With a collection of concerts spanning nationwide at venues like New York City’s Carnegie Hall and the Lincoln Center and abroad at locations such as Manston and Stratford-Upon-Avon in England, earning prestigious recognition with numerous awards, the EYO program proves its worth.

“Music ignites all areas of child development and skills for school readiness, including intellectual, social, emotional, motor, language and overall literacy,” said Lipscomb. “It helps the body and mind work together. When we were young, we were taught music at church, in our children and youth choirs, but in this day and age, those have nearly disappeared.”

“Our community has always been known for producing musical talent. Much of this talent was developed in church and schools, but budget constraints and programmatic and stylistic changes have prevented students from having all of the opportunities they may have once had.”

While schools often offer instrumentalists band and choral programs to students interested in honing their musical skills, an opportunity similar to the EYO for vocalists did not previously exist. Inspired by his passion for EYO and the regional arts that flourish in his community, Lipscomb pursued an expansion of the Mary G. Hardin Center for Cultural Arts’ efforts. He reached out to Gadsden City High School choir instructor Gina Garmon and Hardin Center Executive Director Tom Banks for their input on the project, to develop the Gadsden Youth Chorus. Alongside Lipscomb, Banks and Garmon, who will direct Gadsden Youth Chorus, Hardin Center Program Assistant Corey Butts will serve as the program’s administrator.

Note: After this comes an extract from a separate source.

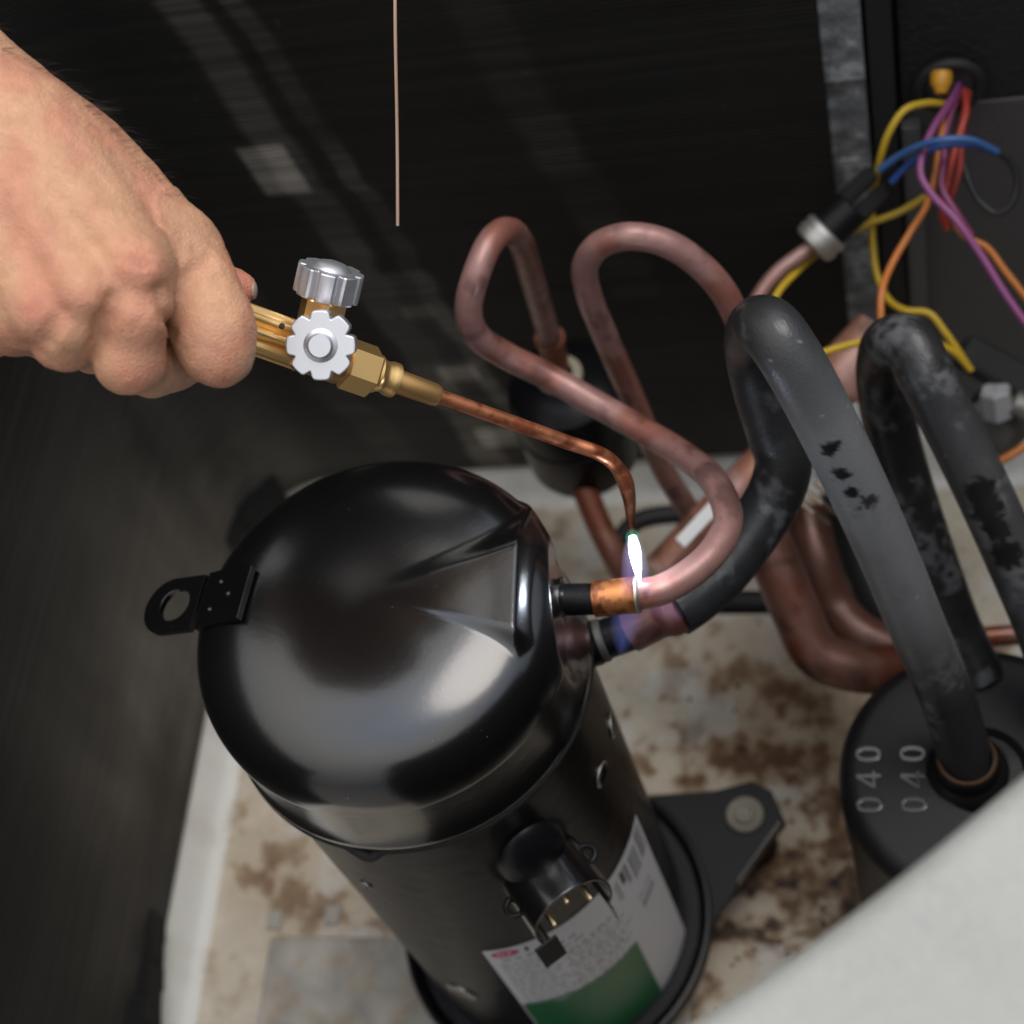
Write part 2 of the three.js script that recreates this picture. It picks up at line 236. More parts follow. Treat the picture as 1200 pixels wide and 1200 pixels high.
{ // the black finned coil round two sides
  const path = [], rc = 0.1;
  for (let b = 0.8; b > rc; b -= 0.05) path.push(AB(0, 0, b));
  for (let i = 0; i <= 14; i++) { const t = i / 14 * Math.PI / 2; path.push(AB(rc - rc * Math.cos(t), 0, rc - rc * Math.sin(t))); }
  for (let a = rc + 0.05; a < 0.49; a += 0.05) path.push(AB(a, 0, 0));
  path.push(AB(0.495, 0, 0));
  const len = 0.8 - rc + rc * Math.PI / 2 + 0.495 - rc, corner = 0.8 - rc + rc * Math.PI / 2 - rc; // u of a = 0 on the back wall, as if unrolled
  const finLightTex = makeTex(1024, 512, (u, v) => {
    const s = u * 1.4, y = v * 0.7 - 0.05, a = s - corner, line = vnoise(a * 3, y * 420, 1) * 0.5 + vnoise(a * 14, y * 900, 2) * 0.5;
    const n = fbm(s * 8, y * 8, 3, 5), g = 0.095 + 0.04 * n + 0.075 * (line - 0.5);
    let d = 0; // pale bands and patches painted in as light leaking through the fins
    const bands = [[0.16, 0.43, 0.225, -0.03, 0.017, 0.2], [0.19, 0.43, 0.265, -0.03, 0.009, 0.14], [0.3, 0.5, 0.36, 0.2, 0.02, 0.06], [0.22, 0.2, 0.25, -0.03, 0.02, 0.1], [0.1, 0.2, 0.16, -0.02, 0.02, 0.06]];
    for (const [xa, ya, xb, yb, wd, k] of bands) { const t = (ya - y) / (ya - yb); if (t > -0.05 && t < 1.1) { const c = mixf(xa, xb, t) + 0.006 * (vnoise(y * 60, 3, 5) - 0.5); d += k * sstep(wd, wd * 0.5, Math.abs(a - c)) * (0.35 + 0.9 * vnoise(y * 26, xa * 90, 7)) * (0.6 + 0.8 * line); } }
    const patch = (ca, cy, wa, wy, k) => k * sstep(wa, wa * 0.75, Math.abs(a - ca + (y - cy) * 0.12)) * sstep(wy, wy * 0.75, Math.abs(y - cy)) * (0.55 + 0.5 * line + 0.3 * n);
    d += patch(0.164, 0.315, 0.017, 0.024, 0.34) + patch(0.225, 0.1, 0.016, 0.01, 0.24) + patch(0.235, 0.02, 0.018, 0.014, 0.28) + patch(0.215, 0.17, 0.012, 0.008, 0.1);
    const low = sstep(0.2, -0.03, y) * 0.08 * n * 2, side = 0.3 * sstep(0.14, -0.06, a) * sstep(0.42, -0.02, y) * sstep(-0.6, -0.1, a) * (0.3 + n) * (0.7 + 0.6 * fbm(s * 30, y * 5, 4, 3));  // side paints grazing light onto the lower left wall
    const spots = vnoise(s * 210, y * 210, 11) > 0.985 ? 0.12 : 0;
    const k = g * 0.97 + d + low + side + spots; return [k * 1.02, k * 0.98, k * 0.92];
  });
  const ribs = makeTex(64, 512, (u, v, x, y) => 0.5 + 0.4 * Math.sin(v * Math.PI * 2 * 32) + 0.2 * (vnoise(u * 4, v * 64, 2, 64) - 0.5), false);
  const d2 = finLightTex.clone(); d2.repeat.set(1 / 1.4, 1 / 0.7); d2.offset.set(0, 0.05 / 0.7); d2.needsUpdate = true;
  const m = phys([1, 1, 1], 0.62, 0, { specularIntensity: 0.4, map: d2, bumpMap: tiled(ribs, 0.1), bumpScale: 0.0007 });
  const c = thing('condenser_coil', 'black finned coil wall wrapping round the back and left of the unit', 'coil', AB(0.25, -0.02, 0.0));
  part(c, 'fin_wall', strip(path, -0.02, WALL_TOP, -0.025), m);
  const foam = std([0.012, 0.012, 0.012], 0.95, 0, { bumpMap: tiled(grain, 0.02), bumpScale: 0.002 });
  const ragged = (pts, h, seed) => { const r = rng(seed); return merge(pts.slice(1).map((p, i) => { const q = pts[i], d = p.clone().sub(q), l = d.length(); d.normalize(); return box(p.clone().add(q).multiplyScalar(0.5).setY(-0.02 + h * (0.7 + 0.4 * r()) / 2), d, V3(0, 1, 0), d.clone().cross(V3(0, 1, 0)), l * 1.25, h * (0.7 + 0.5 * r()), 0.016 + 0.012 * r(), 0.003); })); };
  const g1 = []; for (let i = 0; i <= 8; i++) { g1.push(onY(mixf(238, 332, i / 8), mixf(668, 578, i / 8) - 10 * Math.sin(i / 8 * 3.1), -0.012).setY(0)); }
  part(c, 'foam_seal', ragged(g1, 0.03, 3), foam, 'ragged black foam seal at the foot of the corner');
  const g2 = []; for (let i = 0; i <= 9; i++) g2.push(onY(mixf(172, 168, i / 9), mixf(1050, 1290, i / 9), -0.01).setY(0)); 
  part(c, 'foam_seal', ragged(g2, 0.03, 8), foam, 'torn black foam seal at the foot of the left side');
}
{ // galvanised end strip of the coil, in two lengths
  const spangle = makeTex(512, 512, (u, v) => { const n = fbm(u * 10, v * 10, 3, 5, 10), m = fbm(u * 40, v * 40, 6, 3, 40); const k = 0.5 + 0.3 * (n - 0.5) + 0.2 * (m - 0.5) + (n > 0.62 ? 0.1 : 0); return [k * 0.98, k, k * 1.02]; });
  const m = std([1, 1, 1], 0.55, 0.0, { map: tiled(spangle, 0.09), bumpMap: tiled(grain, 0.03), bumpScale: 0.0004 });
  const t = thing('end_strip', 'mottled galvanised steel strip standing at the right end of the coil', 'metal strip', AB(0.5, -0.02, 0.006));
  const pl = (a0, a1, y0, y1, b, th) => { const g = new RoundedBoxGeometry(a1 - a0, y1 - y0, th, 2, 0.0008), p = g.attributes.position; for (let i = 0; i < p.count; i++) g.attributes.uv.setXY(i, p.getX(i), p.getY(i)); return g.applyMatrix4(new THREE.Matrix4().makeBasis(QA, V3(0, 1, 0), QB).setPosition(AB((a0 + a1) / 2, (y0 + y1) / 2, b))); };
  part(t, 'upper_plate', pl(0.4875, 0.517, 0.328, WALL_TOP, 0.011, 0.004), m);
  part(t, 'lower_plate', pl(0.489, 0.517, 0.262, 0.331, 0.005, 0.004), m);
  part(t, 'lower_plate', pl(0.4895, 0.517, -0.02, 0.2585, 0.005, 0.004), m);
  const dk = std([0.012, 0.012, 0.013], 0.7);
  part(t, 'side_channel', pl(0.5195, 0.533, -0.02, WALL_TOP, 0.004, 0.014), dk, 'dark folded channel beside the galvanised plates');
  // partition beyond it
  const q = thing('partition_panel', 'dark grey sheet metal partition with a cable hole behind the wires', 'panel', AB(0.65, -0.02, 0));
  part(q, 'upper_sheet', pl(0.536, 0.83, 0.2885, WALL_TOP, -0.004, 0.004), std([0.012, 0.012, 0.013], 0.7, 0, { bumpMap: tiled(grain, 0.06), bumpScale: 0.001 }), 'black upper half of the partition');
  part(q, 'lower_sheet', pl(0.537, 0.83, -0.045, 0.287, -0.003, 0.004), std([0.085, 0.08, 0.085], 0.55, 0.1, { bumpMap: tiled(grain, 0.06), bumpScale: 0.0006 }));
  part(q, 'folded_edge', pl(0.535, 0.546, -0.045, 0.28, 0.003, 0.008), std([0.11, 0.108, 0.115], 0.5, 0.1));
  part(q, 'back_sheet', pl(0.49, 0.835, -0.05, WALL_TOP + 0.02, -0.03, 0.004), std([0.01, 0.01, 0.01], 0.8));  // backing added to block light showing through the gaps
  const e = thing('side_wall', 'dark inner side panel at the right beyond the wiring', 'panel', AB(0.82, -0.05, 0.4));
  part(e, 'sheet', box(AB(0.825, 0.27, 0.4), QB, V3(0, 1, 0), QA, 0.8, 0.66, 0.004), std([0.03, 0.03, 0.032], 0.6));
}
{ // pale casing edge in the near corner
  const pts = [[0, 1560], [300, 1440], [600, 1310], [800, 1196], [1000, 1058], [1200, 896], [1400, 715], [1700, 420]].map(([x, y]) => onY(x, y, 0.62));
  const curve = new THREE.CatmullRomCurve3(pts), n = 60, pos = [], idx = [], uv = [];
  const sec = [[0.004, FLOOR], [0.0, FLOOR + 0.001], [0, 0.612], ...Array.from({ length: 7 }, (_, i) => { const t = Math.PI - i / 6 * Math.PI / 2; return [0.008 + 0.008 * Math.cos(t), 0.612 + 0.008 * Math.sin(t)]; }), [0.12, 0.622], [0.3, 0.622], [0.3, 0.617], [0.006, 0.61], [0.008, FLOOR], [0.004, FLOOR]];
  for (let i = 0; i <= n; i++) { const p = curve.getPointAt(i / n), d = curve.getTangentAt(i / n), o = V3(-d.z, 0, d.x); sec.forEach(([x, y], j) => { pos.push(p.x + o.x * x, y, p.z + o.z * x); uv.push(i / n * 1.2, x + y); }); }
  const s = sec.length; for (let i = 0; i < n; i++) for (let j = 0; j < s - 1; j++) { const k = i * s + j, l = k + s; idx.push(k, k + 1, l, k + 1, l + 1, l); }
  const ce = thing('casing_edge', 'pale painted casing edge, out of focus in the nearest corner', 'casing panel', curve.getPointAt(0.5).setY(FLOOR));
  const cg = geoFrom(pos, idx, uv), mottle = makeTex(512, 512, (u, v) => { const q = 0.95 + 0.07 * (fbm(u * 5, v * 5, 3, 4, 5) - 0.5) - (vnoise(u * 60, v * 60, 7, 60) > 0.94 ? 0.05 : 0); return [q, q, q * 0.985]; });
  part(ce, 'painted_panel', cg, std([0.33, 0.335, 0.325], 0.5, 0, { map: tiled(mottle, 0.25), bumpMap: tiled(grain, 0.08), bumpScale: 0.0004 }));
  const lp = curve.getSpacedPoints(50); part(ce, 'added_liner', strip(lp, FLOOR + 0.002, 0.585, 0.003), std([0.016, 0.016, 0.017], 0.8, 0, { bumpMap: tiled(grain, 0.06), bumpScale: 0.001 }), 'unseen black lining added inside the casing to darken reflections');  // lining added out of view to keep the shell reflections dark
}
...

Similar to Lipscomb, Garmon’s passion for music ignited at an early age, under the leadership of (now Gadsden City High School Fine Arts Director) Paul Edmondson as her own choir director. After pursuing a musical education degree at Jacksonville State University, Garmon began sharing her passion with her students, nurturing their own admiration for music, personal interests and creative outlets. Garmon hopes that the Youth Chorus will be something the city and county can take pride in as a safe and fun environment where students can learn and develop their talents.

“It’s something I found I can make a contribution to, but it’s not just me,” said Garmon. “It’s everybody working together. It’s something I really think every person can benefit from. I feel very passionately about choir and vocal music, and while that’s our main focus, I want to instill in students a love for music – for them to be able to enjoy all types of music. This will be a very inclusive group. Anybody that wants to come be a part, encourage them to come to interest meetings and we’ll go from there.”

“We are so excited to launch this,” said Banks. “What a great experience for young people to help bring them together for something that’s going to teach them all kinds of life skills – and what a positive thing to show the community. We’ve talked about this for awhile, but it took Craig’s [Lipscomb] vision to get it going and get us all together. We’re very thankful for that. We’re glad to have the opportunity to preserve this art.”

Seventh through 12th grade students interested in participating in the Gadsden Youth Chorus are encouraged to attend interest meetings at the end of August. Both at the Center for Cultural Arts, the first will take place on August 26 at 6:30 p.m. and the second on August 28 at 10:30 a.m. The kick-off rehearsal is tentatively scheduled for September 9 at 6:30 p.m.

The annual year-long program will follow the students’ school year, contributing to their well-rounded education through introducing them to all genres of music.

Beginning in the fall, Garmon will welcome participants with popular musical arrangements as they work toward Christmas. During the winter months, she plans to educate students in classical music, then in the spring focus on pop and rock for a final concert. For its inaugural season, the Gadsden Youth Chorus is free for all involved.

Garmon and the Center for Cultural Arts are currently contacting schools in the region to jumpstart the recruitment process. Though students will receive information regarding the program from their schools, those with questions should contact the Center for Cultural Arts for more information or visit Gadsden Youth Chorus on Facebook.

“I am creating this Youth Chorus for the sake of our children and our music community,” said Lipscomb. “While it may have its beginnings with middle and high school students, my hope is that it grows in a manner to involve students of all ages. Then one day, these students will graduate and continue their studies in college, and perhaps professionally.”